━━━━━ Record extracts ━━━━━

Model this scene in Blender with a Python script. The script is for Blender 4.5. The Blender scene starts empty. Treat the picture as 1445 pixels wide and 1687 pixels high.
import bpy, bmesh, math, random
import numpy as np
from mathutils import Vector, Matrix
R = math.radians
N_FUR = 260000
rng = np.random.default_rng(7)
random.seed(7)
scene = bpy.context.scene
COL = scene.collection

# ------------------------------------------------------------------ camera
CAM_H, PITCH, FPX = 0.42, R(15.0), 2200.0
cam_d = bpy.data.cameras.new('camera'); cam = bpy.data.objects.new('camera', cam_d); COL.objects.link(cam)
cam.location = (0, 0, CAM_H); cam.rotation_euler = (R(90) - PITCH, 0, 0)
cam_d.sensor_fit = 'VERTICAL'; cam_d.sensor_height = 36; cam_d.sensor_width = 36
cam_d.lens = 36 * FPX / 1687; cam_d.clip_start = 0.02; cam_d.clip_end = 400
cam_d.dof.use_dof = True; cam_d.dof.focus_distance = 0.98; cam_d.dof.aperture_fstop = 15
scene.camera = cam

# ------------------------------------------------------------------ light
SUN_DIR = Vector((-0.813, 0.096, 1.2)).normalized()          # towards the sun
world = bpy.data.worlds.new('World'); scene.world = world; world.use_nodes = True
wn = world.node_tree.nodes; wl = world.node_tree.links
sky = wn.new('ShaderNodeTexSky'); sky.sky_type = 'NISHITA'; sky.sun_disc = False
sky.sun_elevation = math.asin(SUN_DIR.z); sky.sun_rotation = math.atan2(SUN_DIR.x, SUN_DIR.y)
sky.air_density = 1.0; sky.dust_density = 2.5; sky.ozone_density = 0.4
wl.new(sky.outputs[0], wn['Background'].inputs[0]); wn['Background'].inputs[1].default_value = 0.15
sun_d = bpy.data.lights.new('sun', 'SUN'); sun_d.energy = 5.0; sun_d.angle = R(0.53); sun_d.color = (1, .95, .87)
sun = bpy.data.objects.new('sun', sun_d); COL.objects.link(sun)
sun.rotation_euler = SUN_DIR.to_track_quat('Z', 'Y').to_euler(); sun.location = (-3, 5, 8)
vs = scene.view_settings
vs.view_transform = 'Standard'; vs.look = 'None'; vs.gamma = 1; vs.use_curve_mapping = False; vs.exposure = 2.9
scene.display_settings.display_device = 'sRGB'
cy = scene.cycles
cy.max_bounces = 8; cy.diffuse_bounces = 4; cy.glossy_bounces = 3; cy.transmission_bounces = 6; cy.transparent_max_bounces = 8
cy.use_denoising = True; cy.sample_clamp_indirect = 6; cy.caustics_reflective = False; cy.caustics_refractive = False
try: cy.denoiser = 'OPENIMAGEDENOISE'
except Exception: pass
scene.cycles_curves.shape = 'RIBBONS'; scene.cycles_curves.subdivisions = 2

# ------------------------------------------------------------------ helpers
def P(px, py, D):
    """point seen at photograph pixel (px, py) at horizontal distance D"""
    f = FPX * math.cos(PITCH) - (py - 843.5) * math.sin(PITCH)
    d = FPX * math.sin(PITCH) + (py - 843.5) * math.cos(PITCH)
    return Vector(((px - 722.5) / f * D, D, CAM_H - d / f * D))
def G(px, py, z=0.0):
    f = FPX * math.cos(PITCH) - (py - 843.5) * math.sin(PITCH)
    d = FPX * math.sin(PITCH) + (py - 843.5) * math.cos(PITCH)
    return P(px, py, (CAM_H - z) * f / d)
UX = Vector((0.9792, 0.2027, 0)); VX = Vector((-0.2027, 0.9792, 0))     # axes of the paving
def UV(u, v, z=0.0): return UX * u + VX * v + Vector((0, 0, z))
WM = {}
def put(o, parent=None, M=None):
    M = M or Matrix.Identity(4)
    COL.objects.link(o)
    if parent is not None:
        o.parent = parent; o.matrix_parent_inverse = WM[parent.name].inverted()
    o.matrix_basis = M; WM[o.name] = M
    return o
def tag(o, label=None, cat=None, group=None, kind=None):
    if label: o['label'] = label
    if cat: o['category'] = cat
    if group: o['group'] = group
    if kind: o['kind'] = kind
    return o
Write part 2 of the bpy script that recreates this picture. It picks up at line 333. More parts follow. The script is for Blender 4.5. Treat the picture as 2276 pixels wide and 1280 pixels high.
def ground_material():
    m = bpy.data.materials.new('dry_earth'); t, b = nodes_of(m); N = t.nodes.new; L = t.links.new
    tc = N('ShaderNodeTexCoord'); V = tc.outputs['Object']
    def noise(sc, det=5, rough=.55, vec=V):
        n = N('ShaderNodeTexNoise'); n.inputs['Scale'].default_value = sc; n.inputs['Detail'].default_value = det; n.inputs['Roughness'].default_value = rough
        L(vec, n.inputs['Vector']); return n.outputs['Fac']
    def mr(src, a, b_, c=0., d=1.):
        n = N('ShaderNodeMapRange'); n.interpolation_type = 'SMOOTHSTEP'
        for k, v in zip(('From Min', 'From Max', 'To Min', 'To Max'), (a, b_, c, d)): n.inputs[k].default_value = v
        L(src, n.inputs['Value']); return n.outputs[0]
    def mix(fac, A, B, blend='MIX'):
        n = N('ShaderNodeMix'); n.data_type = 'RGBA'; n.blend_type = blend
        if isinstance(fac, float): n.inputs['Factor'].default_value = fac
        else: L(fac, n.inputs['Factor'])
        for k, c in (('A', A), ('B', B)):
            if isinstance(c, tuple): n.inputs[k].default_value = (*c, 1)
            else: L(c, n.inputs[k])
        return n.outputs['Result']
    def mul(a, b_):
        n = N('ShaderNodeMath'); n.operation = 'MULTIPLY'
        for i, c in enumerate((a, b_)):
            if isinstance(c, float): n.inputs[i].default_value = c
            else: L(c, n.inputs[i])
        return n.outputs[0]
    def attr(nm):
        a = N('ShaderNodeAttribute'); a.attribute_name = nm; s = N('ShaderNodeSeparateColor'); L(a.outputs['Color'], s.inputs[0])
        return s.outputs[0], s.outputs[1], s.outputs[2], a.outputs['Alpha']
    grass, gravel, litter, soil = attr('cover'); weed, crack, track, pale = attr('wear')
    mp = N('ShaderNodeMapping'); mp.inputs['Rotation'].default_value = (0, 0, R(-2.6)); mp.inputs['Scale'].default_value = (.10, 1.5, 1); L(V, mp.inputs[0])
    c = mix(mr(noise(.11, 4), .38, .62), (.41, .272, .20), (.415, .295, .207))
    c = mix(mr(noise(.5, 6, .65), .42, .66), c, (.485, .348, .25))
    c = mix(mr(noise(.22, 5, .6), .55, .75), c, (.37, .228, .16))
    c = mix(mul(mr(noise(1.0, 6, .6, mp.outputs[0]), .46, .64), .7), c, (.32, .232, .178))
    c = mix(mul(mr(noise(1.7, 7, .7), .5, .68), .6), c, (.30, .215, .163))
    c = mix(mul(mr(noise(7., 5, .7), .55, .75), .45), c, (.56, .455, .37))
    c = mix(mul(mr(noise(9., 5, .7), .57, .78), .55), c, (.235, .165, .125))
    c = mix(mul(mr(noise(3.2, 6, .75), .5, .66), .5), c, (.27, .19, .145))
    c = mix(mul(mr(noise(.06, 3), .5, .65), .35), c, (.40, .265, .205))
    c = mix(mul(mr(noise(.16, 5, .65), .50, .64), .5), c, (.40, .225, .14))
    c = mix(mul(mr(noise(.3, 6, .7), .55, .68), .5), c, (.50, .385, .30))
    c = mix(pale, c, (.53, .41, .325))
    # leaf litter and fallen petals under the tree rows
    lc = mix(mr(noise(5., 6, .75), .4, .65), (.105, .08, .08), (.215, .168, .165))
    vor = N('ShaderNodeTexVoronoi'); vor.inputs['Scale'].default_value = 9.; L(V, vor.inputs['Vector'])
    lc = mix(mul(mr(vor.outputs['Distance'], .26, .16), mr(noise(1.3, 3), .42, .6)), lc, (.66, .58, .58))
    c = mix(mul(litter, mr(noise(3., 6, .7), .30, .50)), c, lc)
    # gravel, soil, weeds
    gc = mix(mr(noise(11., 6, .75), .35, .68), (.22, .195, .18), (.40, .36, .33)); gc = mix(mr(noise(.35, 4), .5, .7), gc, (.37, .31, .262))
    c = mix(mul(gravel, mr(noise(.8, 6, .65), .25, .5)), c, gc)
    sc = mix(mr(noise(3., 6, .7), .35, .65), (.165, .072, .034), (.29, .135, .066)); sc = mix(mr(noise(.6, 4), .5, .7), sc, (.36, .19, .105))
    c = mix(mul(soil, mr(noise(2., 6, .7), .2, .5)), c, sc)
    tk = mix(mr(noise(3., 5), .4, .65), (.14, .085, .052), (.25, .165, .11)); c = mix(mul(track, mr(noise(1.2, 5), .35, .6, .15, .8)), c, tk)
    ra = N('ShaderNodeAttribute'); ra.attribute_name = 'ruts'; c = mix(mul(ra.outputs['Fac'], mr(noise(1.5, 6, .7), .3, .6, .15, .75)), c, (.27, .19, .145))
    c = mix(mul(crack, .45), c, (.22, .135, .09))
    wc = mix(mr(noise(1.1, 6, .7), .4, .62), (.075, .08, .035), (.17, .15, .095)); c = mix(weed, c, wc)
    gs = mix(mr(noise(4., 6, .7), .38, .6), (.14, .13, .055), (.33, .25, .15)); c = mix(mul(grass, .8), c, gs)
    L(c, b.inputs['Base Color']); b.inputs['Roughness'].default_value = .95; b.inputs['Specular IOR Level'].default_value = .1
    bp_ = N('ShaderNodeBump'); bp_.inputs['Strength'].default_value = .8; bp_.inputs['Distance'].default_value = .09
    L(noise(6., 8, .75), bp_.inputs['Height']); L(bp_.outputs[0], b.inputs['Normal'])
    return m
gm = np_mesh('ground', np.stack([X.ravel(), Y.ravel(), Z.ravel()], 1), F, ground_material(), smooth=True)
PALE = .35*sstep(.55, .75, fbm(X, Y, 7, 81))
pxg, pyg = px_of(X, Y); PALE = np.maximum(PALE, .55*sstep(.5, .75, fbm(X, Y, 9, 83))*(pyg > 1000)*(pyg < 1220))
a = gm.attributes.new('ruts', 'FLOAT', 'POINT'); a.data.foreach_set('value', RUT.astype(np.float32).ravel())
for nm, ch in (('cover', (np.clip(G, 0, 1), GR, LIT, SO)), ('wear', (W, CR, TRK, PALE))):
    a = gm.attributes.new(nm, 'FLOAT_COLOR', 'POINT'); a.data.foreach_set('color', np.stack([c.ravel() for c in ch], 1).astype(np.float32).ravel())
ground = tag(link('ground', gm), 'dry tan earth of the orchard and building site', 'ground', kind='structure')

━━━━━

*What the exercise asks*.
Word for word, reproduce the listing above from its start up to and including the line that has "scene.camera = cam". Give only those lines.

*Exercise response*.
Model this scene in Blender with a Python script. The script is for Blender 4.5. The Blender scene starts empty. Treat the picture as 1445 pixels wide and 1687 pixels high.
import bpy, bmesh, math, random
import numpy as np
from mathutils import Vector, Matrix
R = math.radians
N_FUR = 260000
rng = np.random.default_rng(7)
random.seed(7)
scene = bpy.context.scene
COL = scene.collection

# ------------------------------------------------------------------ camera
CAM_H, PITCH, FPX = 0.42, R(15.0), 2200.0
cam_d = bpy.data.cameras.new('camera'); cam = bpy.data.objects.new('camera', cam_d); COL.objects.link(cam)
cam.location = (0, 0, CAM_H); cam.rotation_euler = (R(90) - PITCH, 0, 0)
cam_d.sensor_fit = 'VERTICAL'; cam_d.sensor_height = 36; cam_d.sensor_width = 36
cam_d.lens = 36 * FPX / 1687; cam_d.clip_start = 0.02; cam_d.clip_end = 400
cam_d.dof.use_dof = True; cam_d.dof.focus_distance = 0.98; cam_d.dof.aperture_fstop = 15
scene.camera = cam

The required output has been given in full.